Le succès du projet de Singer, de même que la reconversion de militant·e·s comme Spira dans ce mouvement naissant, s’expliquent aussi pour partie par la naturalisation précoce, en Grande-Bretagne et dans les pays anglophones, de l’idée de représentation politique des bêtes. Les dynamiques successives depuis la fin du xviiie siècle de production, de diffusion et d’institutionnalisation de formes variées de porte-parolats des animaux (protection animale, antivivisectionnisme, humanitarianisme) ont contribué à y légitimer le principe d’une délégation politique des intérêts de ces sans-voix, et à y imposer durablement l’idée d’une représentation des animaux « profane » et alternative face au monopole de la parole légitime détenue par les scientifiques du vivant, sur tout ce qui relève de la nature

Alors que le principe d’une représentation politique au nom des animaux est légitimée depuis le 19ième siècle dans les pays anglophone, celle-ci n’a été que très récemment parvenue à s’implanter en France. Les associations de protection des animaux traditionnelles (type SPA) sont restées jusque là très conservatrices en ce qui concerne la protection des animaux d’élevage et le végétarisme. L’absence d’intellectuels anti-spéciste influant s’est également doublé d’une méfiance vis-à-vis d’idées perçues comme américaines et d’une défense contre ce qui a été perçu comme un anti-humanisme de Luc Ferry  jusque dans les milieux d’extrême gauche.

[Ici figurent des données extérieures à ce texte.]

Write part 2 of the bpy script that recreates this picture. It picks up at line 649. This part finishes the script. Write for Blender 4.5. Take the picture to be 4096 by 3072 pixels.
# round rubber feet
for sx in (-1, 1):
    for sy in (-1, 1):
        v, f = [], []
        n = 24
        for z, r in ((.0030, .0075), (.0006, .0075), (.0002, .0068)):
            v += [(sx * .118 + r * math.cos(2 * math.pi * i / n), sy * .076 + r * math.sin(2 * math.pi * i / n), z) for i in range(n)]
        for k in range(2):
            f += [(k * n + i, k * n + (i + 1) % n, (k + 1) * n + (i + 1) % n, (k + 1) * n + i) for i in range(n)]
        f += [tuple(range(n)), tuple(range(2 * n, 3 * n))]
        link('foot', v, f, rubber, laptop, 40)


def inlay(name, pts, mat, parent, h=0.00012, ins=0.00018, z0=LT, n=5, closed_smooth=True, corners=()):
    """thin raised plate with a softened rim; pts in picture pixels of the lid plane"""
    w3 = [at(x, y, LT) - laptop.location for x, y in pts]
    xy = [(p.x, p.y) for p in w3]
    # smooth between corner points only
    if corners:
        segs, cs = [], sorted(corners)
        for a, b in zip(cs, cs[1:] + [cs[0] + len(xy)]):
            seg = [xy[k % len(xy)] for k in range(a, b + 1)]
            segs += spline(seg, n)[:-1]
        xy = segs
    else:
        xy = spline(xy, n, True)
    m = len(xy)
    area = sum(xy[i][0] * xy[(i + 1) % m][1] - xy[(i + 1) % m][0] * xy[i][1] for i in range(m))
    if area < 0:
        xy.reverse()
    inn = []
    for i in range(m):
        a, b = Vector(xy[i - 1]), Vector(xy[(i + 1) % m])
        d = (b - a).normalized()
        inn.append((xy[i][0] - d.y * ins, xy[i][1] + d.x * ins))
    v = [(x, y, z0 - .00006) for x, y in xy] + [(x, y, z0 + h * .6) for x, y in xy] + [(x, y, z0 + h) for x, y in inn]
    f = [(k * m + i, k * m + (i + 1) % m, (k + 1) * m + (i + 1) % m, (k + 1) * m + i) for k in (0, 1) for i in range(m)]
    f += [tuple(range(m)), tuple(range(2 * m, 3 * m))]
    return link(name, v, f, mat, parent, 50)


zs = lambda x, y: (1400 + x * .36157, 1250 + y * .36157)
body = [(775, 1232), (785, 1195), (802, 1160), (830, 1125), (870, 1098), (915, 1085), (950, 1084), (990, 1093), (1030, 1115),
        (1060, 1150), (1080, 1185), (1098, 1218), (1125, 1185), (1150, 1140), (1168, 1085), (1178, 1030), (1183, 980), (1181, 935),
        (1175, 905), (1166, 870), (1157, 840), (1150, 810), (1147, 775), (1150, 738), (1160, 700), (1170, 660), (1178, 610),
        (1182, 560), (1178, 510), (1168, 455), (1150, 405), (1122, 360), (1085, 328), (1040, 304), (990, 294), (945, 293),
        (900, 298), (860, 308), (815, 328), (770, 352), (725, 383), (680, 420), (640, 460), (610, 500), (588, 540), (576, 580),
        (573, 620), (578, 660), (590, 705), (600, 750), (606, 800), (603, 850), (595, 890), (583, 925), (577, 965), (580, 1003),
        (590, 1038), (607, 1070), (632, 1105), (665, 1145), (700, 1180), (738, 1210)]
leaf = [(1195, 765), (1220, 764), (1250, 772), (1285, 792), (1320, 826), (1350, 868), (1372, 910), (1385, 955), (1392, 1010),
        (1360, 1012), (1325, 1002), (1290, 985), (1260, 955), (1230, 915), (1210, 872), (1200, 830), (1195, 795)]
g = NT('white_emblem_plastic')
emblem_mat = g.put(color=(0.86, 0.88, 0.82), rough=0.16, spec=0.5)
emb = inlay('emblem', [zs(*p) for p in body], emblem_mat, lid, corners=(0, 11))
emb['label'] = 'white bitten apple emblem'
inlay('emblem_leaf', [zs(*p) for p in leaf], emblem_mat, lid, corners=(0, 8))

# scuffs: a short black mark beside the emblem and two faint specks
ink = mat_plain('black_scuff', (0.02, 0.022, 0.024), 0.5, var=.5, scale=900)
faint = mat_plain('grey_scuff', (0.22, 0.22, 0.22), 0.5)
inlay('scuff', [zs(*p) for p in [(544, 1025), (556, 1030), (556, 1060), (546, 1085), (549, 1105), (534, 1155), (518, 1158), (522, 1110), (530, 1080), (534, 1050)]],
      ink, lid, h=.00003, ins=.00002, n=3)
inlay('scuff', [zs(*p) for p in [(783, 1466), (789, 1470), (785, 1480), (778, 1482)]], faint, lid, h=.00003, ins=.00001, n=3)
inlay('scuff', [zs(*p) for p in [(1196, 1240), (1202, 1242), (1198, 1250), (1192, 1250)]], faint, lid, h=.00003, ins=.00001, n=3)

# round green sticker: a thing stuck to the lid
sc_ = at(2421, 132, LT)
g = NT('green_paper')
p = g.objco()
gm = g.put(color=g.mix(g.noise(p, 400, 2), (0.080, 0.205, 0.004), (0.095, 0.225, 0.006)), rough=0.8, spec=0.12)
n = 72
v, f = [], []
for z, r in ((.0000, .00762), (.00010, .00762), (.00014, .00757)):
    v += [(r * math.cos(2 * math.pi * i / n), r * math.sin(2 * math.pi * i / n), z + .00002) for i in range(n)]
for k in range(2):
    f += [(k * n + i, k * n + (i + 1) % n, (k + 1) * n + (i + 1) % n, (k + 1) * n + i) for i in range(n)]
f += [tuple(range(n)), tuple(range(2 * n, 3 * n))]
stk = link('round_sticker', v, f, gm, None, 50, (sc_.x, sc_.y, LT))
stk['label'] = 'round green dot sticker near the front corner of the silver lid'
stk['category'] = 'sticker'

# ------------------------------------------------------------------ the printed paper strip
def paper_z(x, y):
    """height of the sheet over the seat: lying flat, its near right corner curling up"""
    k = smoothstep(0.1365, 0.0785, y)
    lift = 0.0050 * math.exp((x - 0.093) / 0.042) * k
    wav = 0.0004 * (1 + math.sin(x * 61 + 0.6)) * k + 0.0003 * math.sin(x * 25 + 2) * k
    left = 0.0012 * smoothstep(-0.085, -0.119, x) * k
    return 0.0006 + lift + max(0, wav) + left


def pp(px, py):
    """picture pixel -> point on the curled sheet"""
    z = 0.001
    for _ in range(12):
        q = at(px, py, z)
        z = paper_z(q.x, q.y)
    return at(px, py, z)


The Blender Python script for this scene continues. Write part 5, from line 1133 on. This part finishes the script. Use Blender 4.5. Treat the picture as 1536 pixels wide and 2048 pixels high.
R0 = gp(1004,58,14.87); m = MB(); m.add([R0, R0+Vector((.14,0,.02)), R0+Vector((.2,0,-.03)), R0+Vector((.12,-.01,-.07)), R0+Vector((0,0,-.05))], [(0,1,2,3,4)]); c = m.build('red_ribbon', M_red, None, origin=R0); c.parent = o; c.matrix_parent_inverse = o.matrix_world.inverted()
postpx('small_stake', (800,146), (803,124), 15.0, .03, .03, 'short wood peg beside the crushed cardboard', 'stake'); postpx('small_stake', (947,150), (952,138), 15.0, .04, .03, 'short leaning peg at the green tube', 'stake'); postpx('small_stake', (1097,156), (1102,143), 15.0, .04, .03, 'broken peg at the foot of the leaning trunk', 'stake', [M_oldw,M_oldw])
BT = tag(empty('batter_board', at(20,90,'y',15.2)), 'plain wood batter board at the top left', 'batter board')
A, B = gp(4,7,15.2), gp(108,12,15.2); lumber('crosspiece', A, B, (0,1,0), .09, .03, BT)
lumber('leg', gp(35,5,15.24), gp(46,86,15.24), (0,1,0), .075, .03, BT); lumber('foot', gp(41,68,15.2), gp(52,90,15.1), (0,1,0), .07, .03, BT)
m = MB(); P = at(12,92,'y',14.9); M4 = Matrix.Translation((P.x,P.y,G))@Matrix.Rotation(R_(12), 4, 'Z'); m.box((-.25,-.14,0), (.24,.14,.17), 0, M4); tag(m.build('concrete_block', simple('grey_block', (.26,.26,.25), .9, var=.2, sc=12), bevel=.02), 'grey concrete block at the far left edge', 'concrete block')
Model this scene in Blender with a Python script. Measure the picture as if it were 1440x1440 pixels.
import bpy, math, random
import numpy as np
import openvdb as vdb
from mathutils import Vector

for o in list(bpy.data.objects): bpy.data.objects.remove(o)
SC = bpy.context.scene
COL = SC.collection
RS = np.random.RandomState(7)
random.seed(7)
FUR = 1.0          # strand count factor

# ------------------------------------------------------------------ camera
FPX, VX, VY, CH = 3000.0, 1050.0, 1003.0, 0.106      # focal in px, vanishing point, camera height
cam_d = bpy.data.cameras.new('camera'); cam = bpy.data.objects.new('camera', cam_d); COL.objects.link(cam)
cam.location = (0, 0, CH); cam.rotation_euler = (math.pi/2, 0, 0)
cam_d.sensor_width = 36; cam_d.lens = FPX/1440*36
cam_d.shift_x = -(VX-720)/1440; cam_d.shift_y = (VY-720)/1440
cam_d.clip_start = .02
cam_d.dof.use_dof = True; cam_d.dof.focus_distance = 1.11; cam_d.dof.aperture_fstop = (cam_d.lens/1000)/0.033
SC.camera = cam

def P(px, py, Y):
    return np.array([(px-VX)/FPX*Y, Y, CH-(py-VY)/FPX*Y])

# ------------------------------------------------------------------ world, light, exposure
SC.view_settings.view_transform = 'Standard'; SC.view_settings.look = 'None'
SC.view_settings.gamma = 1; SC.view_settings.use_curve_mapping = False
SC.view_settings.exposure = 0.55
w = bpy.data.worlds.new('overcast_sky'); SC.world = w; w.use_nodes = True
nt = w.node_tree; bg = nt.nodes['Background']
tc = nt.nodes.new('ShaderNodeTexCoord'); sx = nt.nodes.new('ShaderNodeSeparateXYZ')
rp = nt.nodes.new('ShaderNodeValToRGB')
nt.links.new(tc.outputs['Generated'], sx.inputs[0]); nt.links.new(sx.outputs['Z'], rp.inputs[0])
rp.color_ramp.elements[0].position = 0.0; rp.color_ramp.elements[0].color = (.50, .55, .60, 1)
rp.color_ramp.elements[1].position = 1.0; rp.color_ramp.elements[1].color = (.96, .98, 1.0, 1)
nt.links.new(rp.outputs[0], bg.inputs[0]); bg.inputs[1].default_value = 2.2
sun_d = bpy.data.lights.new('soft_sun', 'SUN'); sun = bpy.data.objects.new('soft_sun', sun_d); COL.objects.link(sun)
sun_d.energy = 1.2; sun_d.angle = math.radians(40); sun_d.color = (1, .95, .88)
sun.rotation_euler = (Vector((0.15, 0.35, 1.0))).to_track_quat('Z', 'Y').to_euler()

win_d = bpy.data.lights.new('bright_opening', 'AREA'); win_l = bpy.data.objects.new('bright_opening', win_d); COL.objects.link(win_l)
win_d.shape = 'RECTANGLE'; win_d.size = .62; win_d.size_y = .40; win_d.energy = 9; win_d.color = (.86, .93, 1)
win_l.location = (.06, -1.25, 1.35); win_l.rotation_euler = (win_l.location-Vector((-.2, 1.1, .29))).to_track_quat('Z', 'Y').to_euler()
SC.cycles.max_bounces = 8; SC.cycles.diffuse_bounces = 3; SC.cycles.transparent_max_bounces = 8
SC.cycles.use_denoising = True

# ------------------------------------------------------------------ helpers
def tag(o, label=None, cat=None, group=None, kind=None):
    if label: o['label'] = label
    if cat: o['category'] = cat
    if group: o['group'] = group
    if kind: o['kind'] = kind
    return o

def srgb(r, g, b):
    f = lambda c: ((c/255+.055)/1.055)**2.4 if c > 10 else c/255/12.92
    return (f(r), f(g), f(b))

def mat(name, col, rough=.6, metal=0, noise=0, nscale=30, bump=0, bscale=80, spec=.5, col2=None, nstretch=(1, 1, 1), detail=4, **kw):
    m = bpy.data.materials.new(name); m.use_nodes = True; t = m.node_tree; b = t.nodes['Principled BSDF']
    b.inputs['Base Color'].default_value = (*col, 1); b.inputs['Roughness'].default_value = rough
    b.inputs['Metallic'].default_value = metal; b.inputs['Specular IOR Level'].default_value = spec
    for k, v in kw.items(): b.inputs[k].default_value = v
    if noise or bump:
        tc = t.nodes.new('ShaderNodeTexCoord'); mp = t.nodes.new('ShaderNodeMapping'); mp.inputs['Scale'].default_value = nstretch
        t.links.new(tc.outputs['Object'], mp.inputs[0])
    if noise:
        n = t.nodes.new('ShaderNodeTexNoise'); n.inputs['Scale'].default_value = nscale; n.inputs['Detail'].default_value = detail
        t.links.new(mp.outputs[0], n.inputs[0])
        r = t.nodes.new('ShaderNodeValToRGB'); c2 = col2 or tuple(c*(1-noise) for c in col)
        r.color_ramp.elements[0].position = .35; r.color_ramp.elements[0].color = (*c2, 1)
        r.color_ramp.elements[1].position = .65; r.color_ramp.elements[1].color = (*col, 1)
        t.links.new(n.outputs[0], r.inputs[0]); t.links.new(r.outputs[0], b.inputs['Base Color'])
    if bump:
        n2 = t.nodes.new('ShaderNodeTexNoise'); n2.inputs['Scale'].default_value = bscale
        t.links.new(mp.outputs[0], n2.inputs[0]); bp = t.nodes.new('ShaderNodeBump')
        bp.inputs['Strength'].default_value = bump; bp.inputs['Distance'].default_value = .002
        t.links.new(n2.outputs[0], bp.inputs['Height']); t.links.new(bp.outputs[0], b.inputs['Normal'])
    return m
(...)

Ainsi, alors que Renan Larue, professeur français, a pu fonder aux Etats-Unis un champ de recherche s’intéressant au phénomène du véganisme à travers la théologie, la morale, l’anthropologie, les sciences sociales et la psychologie (les vegan studies), les intellectuels s’exprimant dans les médias français écrivent toujours pour la plupart n’importe quoi sans s’être apparemment renseigné un minimum sur le sujet. Un média politiquement peu orienté tel que le New York Times aborde régulièrement le véganisme, plutôt de manière positive et sans jamais tomber dans l’anti-véganisme. Les commentaires sous les articles de ce journal traitant du véganisme, comparés aux commentaires sous les articles du Monde, nous montrent aussi que la population française est bien plus virulente contre le véganisme.